Its State Department charges the British government with restricting our freedoms. Its Vice-President JD Vance, whose British “holiday” has included hosting unsavoury characters from Tory Robert Jenrick to Reform leader Nigel Farage and right-wing “influencers” James Orr and Thomas Skinner at his rented manor, makes no secret of his concern that Britain is suppressing free expression.
And, of course, it is. The mass arrest of 522 people last weekend for peacefully protesting against the ban on Palestine Action is chilling.
People have been arrested under anti-terrorism legislation for sitting down holding placards. Arrested even when they do not “express support” for the group, but deploy inventive formulations to express their disapproval, such as “I support Palestine, Action is necessary,” and even “I don’t support Palestine inaction.”
That’s not Vance’s worry, or that of the US government. Their posturing is hypocritical: the Donald Trump government is so keen on freedom of speech it bans media outlets from White House press conferences for referring to the “Gulf of Mexico” rather than the “Gulf of America.”
If the State Department’s annual country-by-country human rights lecture is now more brazen in giving top marks to mass-incarcerating and even genocidal regimes (El Salvador, Israel) while shunting countries which have annoyed Trump down (Brazil), it only affirms what has long been obvious: this is a political list of who’s in and out of Washington’s good books, and no help to anyone trying to assess the human rights record of a particular country.
On this occasion,, though, the US criticism is helpful.
It has seldom been more obvious to more people that the biggest threat to free speech in Britain is directed against the Palestine solidarity and peace movement.

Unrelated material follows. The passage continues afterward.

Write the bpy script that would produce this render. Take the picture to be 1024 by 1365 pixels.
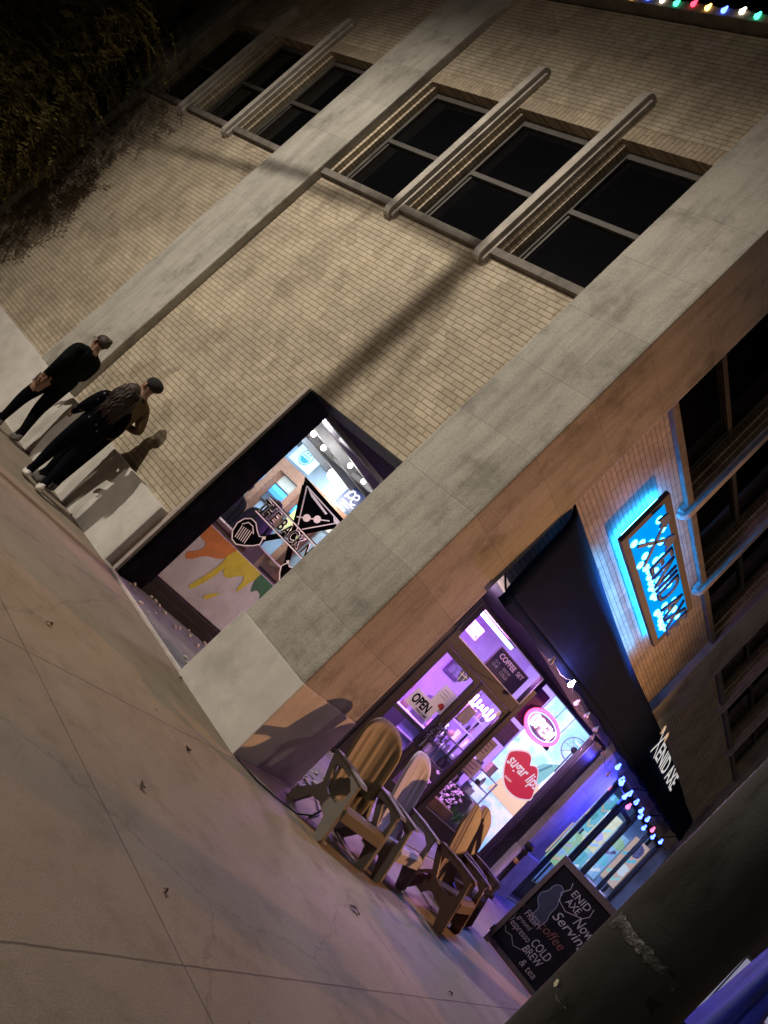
import bpy, bmesh, math, random
from mathutils import Vector, Matrix, Quaternion
rnd = random.Random(7)
for o in list(bpy.data.objects): bpy.data.objects.remove(o)
sc = bpy.context.scene
COL = sc.collection
R = math.radians

# ------------------------------------------------------------------ camera
AX = Vector((0.377, -0.507, -0.775)); AY = Vector((-0.586, 0.517, -0.624))
AX = Vector((1039.93-512, -(1392.26-682.5), -1083.5)).normalized()
AY = Vector((-504.71-512, -(-215.26-682.5), -1083.5)).normalized()
AZ = AX.cross(AY).normalized(); AY = AZ.cross(AX)
cam_d = bpy.data.cameras.new('camera'); cam = bpy.data.objects.new('camera', cam_d); COL.objects.link(cam)
M = Matrix((AX, AY, AZ)).to_4x4()          # rows are the world axes seen from the camera
M.translation = (-5.802, -3.935, 1.6)
cam.matrix_world = M
cam_d.sensor_fit = 'VERTICAL'; cam_d.sensor_height = 24.0
cam_d.lens = 24.0*1083.5/1365.0
cam_d.clip_start = 0.05; cam_d.clip_end = 500
sc.camera = cam

# ------------------------------------------------------------------ world, lamps, exposure
w = bpy.data.worlds.new('World'); sc.world = w; w.use_nodes = True
nt = w.node_tree; bg = nt.nodes['Background']
sky = nt.nodes.new('ShaderNodeTexSky'); sky.sky_type = 'NISHITA'; sky.sun_disc = False
sky.sun_elevation = R(-6); sky.sun_rotation = R(200)
nt.links.new(sky.outputs[0], bg.inputs[0]); bg.inputs[1].default_value = 0.05
sc.view_settings.view_transform = 'Standard'; sc.view_settings.look = 'None'
sc.view_settings.exposure = 0.0; sc.view_settings.gamma = 1.0
sc.cycles.use_denoising = True
sc.cycles.max_bounces = 6; sc.cycles.transparent_max_bounces = 12
sc.cycles.sample_clamp_indirect = 4.0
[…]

Defiance against that is growing, as the consistently enormous national demonstrations for Palestine show eight months after police tried to terrorise the movement by arresting and charging its leaders, and despite ever worsening determination to obstruct routes and expand no-go areas; and as we see in the continuing protests against the Palestine Action ban specifically.
The age profile of those arrested — with people of pensionable age disproportionately represented — gives the lie to the stereotype of angry youths “radicalised” online, and shows how widely across British society disgust at Israel’s genocide in Gaza and our government’s support for it has spread.

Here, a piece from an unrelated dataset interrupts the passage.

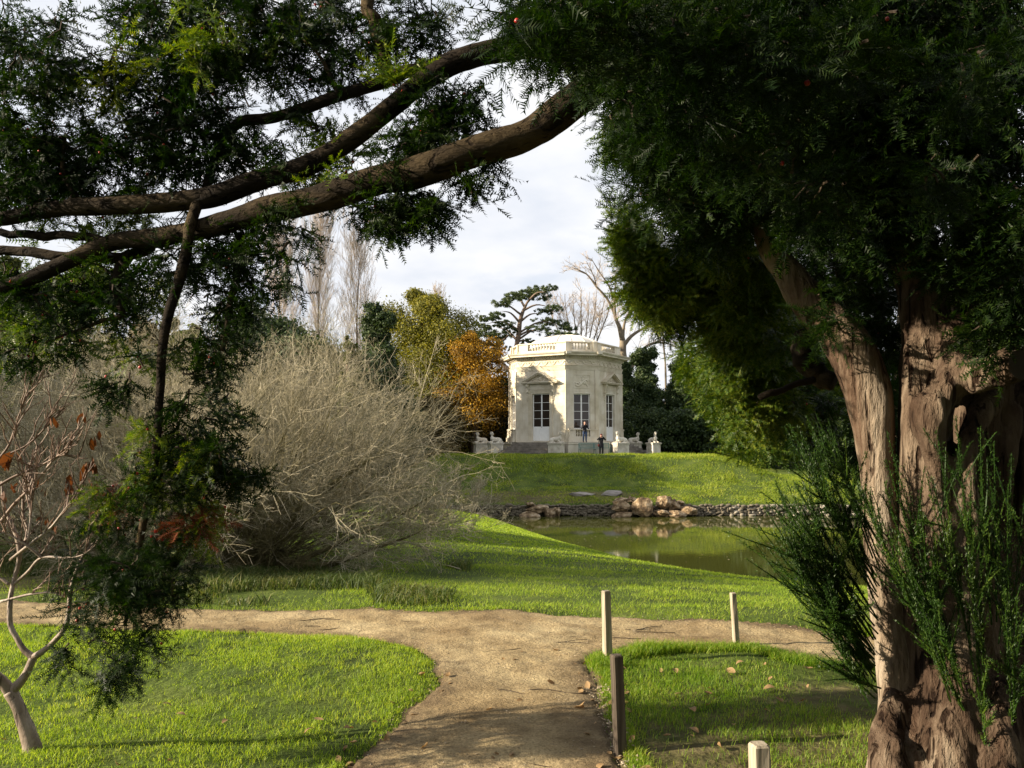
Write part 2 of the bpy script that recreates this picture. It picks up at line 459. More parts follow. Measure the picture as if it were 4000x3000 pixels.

For the US government — with its admirers like Farage this side of the pond — to step in now with their selective gripes, while winking at the highest-profile civil liberties struggle in the country, explodes the hypocrisy of the right and provides ground to challenge their apparent commitment to free speech.

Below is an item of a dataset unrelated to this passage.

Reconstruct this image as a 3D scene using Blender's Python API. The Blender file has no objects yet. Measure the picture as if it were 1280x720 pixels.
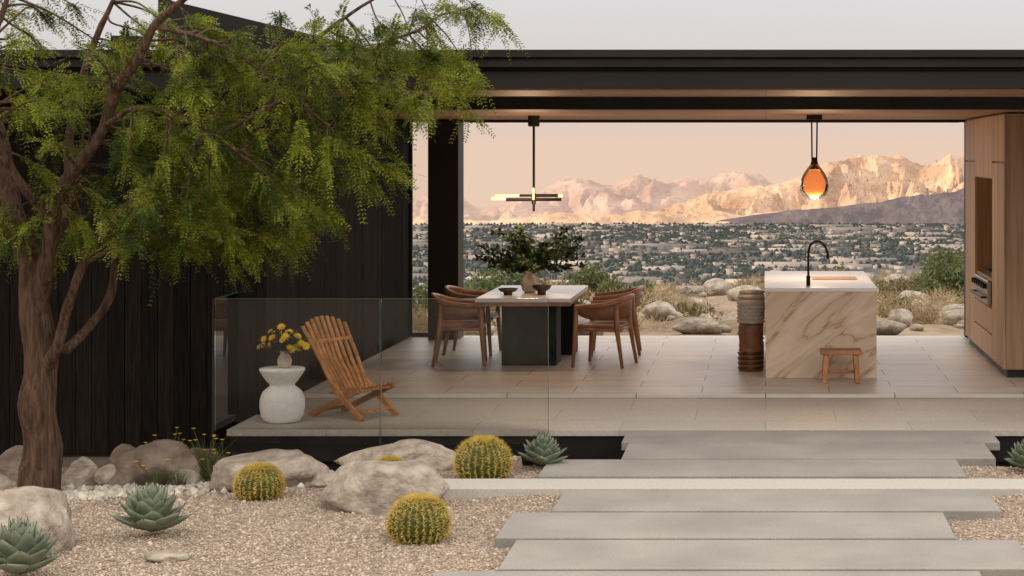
import bpy, math, random
import numpy as np
from mathutils import Vector, Matrix, noise, Euler
random.seed(7); rng=np.random.default_rng(7)
scene=bpy.context.scene
COL=scene.collection

# ------------------------------------------------------------ materials
def newmat(name):
    m=bpy.data.materials.new(name); m.use_nodes=True
    nt=m.node_tree; b=nt.nodes.get('Principled BSDF')
    return m,nt,b
def c4(c): return (c[0],c[1],c[2],1)
def mat(name,c1,c2=None,rough=.6,scale=5,stretch=(1,1,1),bump=0,bscale=60,detail=6,metallic=0,lo=.35,hi=.65,island=0,spec=None,emit=None,es=0,trans=0,bdist=.01):
    m,nt,b=newmat(name); N=nt.nodes; L=nt.links
    b.inputs['Roughness'].default_value=rough; b.inputs['Metallic'].default_value=metallic
    if spec is not None: b.inputs['Specular IOR Level'].default_value=spec
    tc=N.new('ShaderNodeTexCoord'); mp=N.new('ShaderNodeMapping'); mp.inputs['Scale'].default_value=stretch
    L.new(tc.outputs['Object'],mp.inputs['Vector'])
    col=None
    if c2 is not None:
        nz=N.new('ShaderNodeTexNoise'); nz.inputs['Scale'].default_value=scale; nz.inputs['Detail'].default_value=detail
        L.new(mp.outputs[0],nz.inputs['Vector'])
        r=N.new('ShaderNodeValToRGB'); r.color_ramp.elements[0].position=lo; r.color_ramp.elements[1].position=hi
        r.color_ramp.elements[0].color=c4(c1); r.color_ramp.elements[1].color=c4(c2)
        L.new(nz.outputs['Fac'],r.inputs['Fac']); col=r.outputs['Color']
    else:
        b.inputs['Base Color'].default_value=c4(c1)
    if island>0:
        g=N.new('ShaderNodeNewGeometry'); mr=N.new('ShaderNodeMapRange')
        mr.inputs['To Min'].default_value=1-island; mr.inputs['To Max'].default_value=1+island
        L.new(g.outputs['Random Per Island'],mr.inputs['Value'])
        mx=N.new('ShaderNodeVectorMath'); mx.operation='SCALE'
        if col: L.new(col,mx.inputs[0])
        else: mx.inputs[0].default_value=c1
        L.new(mr.outputs[0],mx.inputs['Scale']); col=mx.outputs[0]
    if col: L.new(col,b.inputs['Base Color'])
    if bump>0:
        n2=N.new('ShaderNodeTexNoise'); n2.inputs['Scale'].default_value=bscale; n2.inputs['Detail'].default_value=6
        L.new(mp.outputs[0],n2.inputs['Vector'])
        bp=N.new('ShaderNodeBump'); bp.inputs['Strength'].default_value=bump; bp.inputs['Distance'].default_value=bdist
        L.new(n2.outputs['Fac'],bp.inputs['Height']); L.new(bp.outputs[0],b.inputs['Normal'])
    if emit is not None:
        b.inputs['Emission Color'].default_value=c4(emit); b.inputs['Emission Strength'].default_value=es
    if trans>0:
        tr=N.new('ShaderNodeBsdfTranslucent'); mx2=N.new('ShaderNodeMixShader'); mx2.inputs[0].default_value=trans
        if col: L.new(col,tr.inputs['Color'])
        else: tr.inputs['Color'].default_value=c4(c1)
        out=N.get('Material Output')
        L.new(b.outputs[0],mx2.inputs[1]); L.new(tr.outputs[0],mx2.inputs[2]); L.new(mx2.outputs[0],out.inputs['Surface'])
    return m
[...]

It is past time that this cause — a defence of the citizen and of the working class, against the Establishment and the state — was reclaimed by the left. It is no lie that our freedoms of assembly, protest and speech have been whittled away by recent governments, or that this dangerous trend continues.
To do so the left must look itself in the mirror, and acknowledge its own sometimes inconsistent attitude to free speech. Parts of the labour movement joined witch-hunts and no-platforming campaigns for voicing unfashionable opinions on Brexit or sex and gender; parts acquiesced in misuse of the term “safe spaces” to shut down frank discussion of controversial subjects on the grounds they might give offence, a tactic exploited by the right so effectively on the subject of Israel.
Unless we stand up for the principle of free speech and debate, we will earn the same accusations of double standards as the right: and entrench a division of the working class into two camps talking different languages, that excludes the possibility of a united front against the misleaders of Washington and Westminster.